- DATA SHOWN -

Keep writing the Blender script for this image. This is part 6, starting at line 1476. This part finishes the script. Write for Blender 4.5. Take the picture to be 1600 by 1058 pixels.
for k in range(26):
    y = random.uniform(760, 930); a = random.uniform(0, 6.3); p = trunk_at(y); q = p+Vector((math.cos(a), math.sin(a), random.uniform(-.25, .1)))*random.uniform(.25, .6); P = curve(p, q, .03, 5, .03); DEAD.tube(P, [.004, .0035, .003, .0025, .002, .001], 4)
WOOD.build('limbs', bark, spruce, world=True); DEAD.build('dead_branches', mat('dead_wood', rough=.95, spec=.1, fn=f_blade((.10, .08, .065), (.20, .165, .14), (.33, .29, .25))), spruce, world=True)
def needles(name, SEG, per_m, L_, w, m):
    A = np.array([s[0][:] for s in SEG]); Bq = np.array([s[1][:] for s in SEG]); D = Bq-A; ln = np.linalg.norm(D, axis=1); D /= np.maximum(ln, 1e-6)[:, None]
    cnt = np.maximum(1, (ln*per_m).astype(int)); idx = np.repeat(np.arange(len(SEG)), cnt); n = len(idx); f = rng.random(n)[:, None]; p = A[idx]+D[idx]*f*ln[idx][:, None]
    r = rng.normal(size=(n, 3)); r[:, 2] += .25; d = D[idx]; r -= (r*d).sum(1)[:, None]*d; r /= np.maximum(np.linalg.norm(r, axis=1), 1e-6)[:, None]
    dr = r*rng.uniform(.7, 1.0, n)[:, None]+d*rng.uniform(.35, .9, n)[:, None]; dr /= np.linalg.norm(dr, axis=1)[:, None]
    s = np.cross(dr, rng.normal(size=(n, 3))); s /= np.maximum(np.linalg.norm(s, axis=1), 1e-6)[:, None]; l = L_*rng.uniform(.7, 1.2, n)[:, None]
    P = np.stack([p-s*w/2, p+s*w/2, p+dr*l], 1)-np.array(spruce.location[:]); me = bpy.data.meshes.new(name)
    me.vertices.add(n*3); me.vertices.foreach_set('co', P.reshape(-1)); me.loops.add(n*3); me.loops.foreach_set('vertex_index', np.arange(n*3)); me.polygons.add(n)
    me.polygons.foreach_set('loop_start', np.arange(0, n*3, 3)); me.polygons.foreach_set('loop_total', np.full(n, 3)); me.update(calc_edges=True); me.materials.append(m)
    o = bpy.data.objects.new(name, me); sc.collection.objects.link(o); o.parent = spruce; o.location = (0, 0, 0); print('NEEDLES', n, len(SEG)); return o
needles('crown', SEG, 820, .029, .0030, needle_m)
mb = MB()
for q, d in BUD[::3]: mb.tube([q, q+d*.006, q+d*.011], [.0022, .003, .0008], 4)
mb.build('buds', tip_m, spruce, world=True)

- EXERCISE REQUIREMENTS -
Can you reproduce all the material exactly?

- RESULT OF THIS TASK -
Keep writing the Blender script for this image. This is part 6, starting at line 1476. This part finishes the script. Write for Blender 4.5. Take the picture to be 1600 by 1058 pixels.
for k in range(26):
    y = random.uniform(760, 930); a = random.uniform(0, 6.3); p = trunk_at(y); q = p+Vector((math.cos(a), math.sin(a), random.uniform(-.25, .1)))*random.uniform(.25, .6); P = curve(p, q, .03, 5, .03); DEAD.tube(P, [.004, .0035, .003, .0025, .002, .001], 4)
WOOD.build('limbs', bark, spruce, world=True); DEAD.build('dead_branches', mat('dead_wood', rough=.95, spec=.1, fn=f_blade((.10, .08, .065), (.20, .165, .14), (.33, .29, .25))), spruce, world=True)
def needles(name, SEG, per_m, L_, w, m):
    A = np.array([s[0][:] for s in SEG]); Bq = np.array([s[1][:] for s in SEG]); D = Bq-A; ln = np.linalg.norm(D, axis=1); D /= np.maximum(ln, 1e-6)[:, None]
    cnt = np.maximum(1, (ln*per_m).astype(int)); idx = np.repeat(np.arange(len(SEG)), cnt); n = len(idx); f = rng.random(n)[:, None]; p = A[idx]+D[idx]*f*ln[idx][:, None]
    r = rng.normal(size=(n, 3)); r[:, 2] += .25; d = D[idx]; r -= (r*d).sum(1)[:, None]*d; r /= np.maximum(np.linalg.norm(r, axis=1), 1e-6)[:, None]
    dr = r*rng.uniform(.7, 1.0, n)[:, None]+d*rng.uniform(.35, .9, n)[:, None]; dr /= np.linalg.norm(dr, axis=1)[:, None]
    s = np.cross(dr, rng.normal(size=(n, 3))); s /= np.maximum(np.linalg.norm(s, axis=1), 1e-6)[:, None]; l = L_*rng.uniform(.7, 1.2, n)[:, None]
    P = np.stack([p-s*w/2, p+s*w/2, p+dr*l], 1)-np.array(spruce.location[:]); me = bpy.data.meshes.new(name)
    me.vertices.add(n*3); me.vertices.foreach_set('co', P.reshape(-1)); me.loops.add(n*3); me.loops.foreach_set('vertex_index', np.arange(n*3)); me.polygons.add(n)
    me.polygons.foreach_set('loop_start', np.arange(0, n*3, 3)); me.polygons.foreach_set('loop_total', np.full(n, 3)); me.update(calc_edges=True); me.materials.append(m)
    o = bpy.data.objects.new(name, me); sc.collection.objects.link(o); o.parent = spruce; o.location = (0, 0, 0); print('NEEDLES', n, len(SEG)); return o
needles('crown', SEG, 820, .029, .0030, needle_m)
mb = MB()
for q, d in BUD[::3]: mb.tube([q, q+d*.006, q+d*.011], [.0022, .003, .0008], 4)
mb.build('buds', tip_m, spruce, world=True)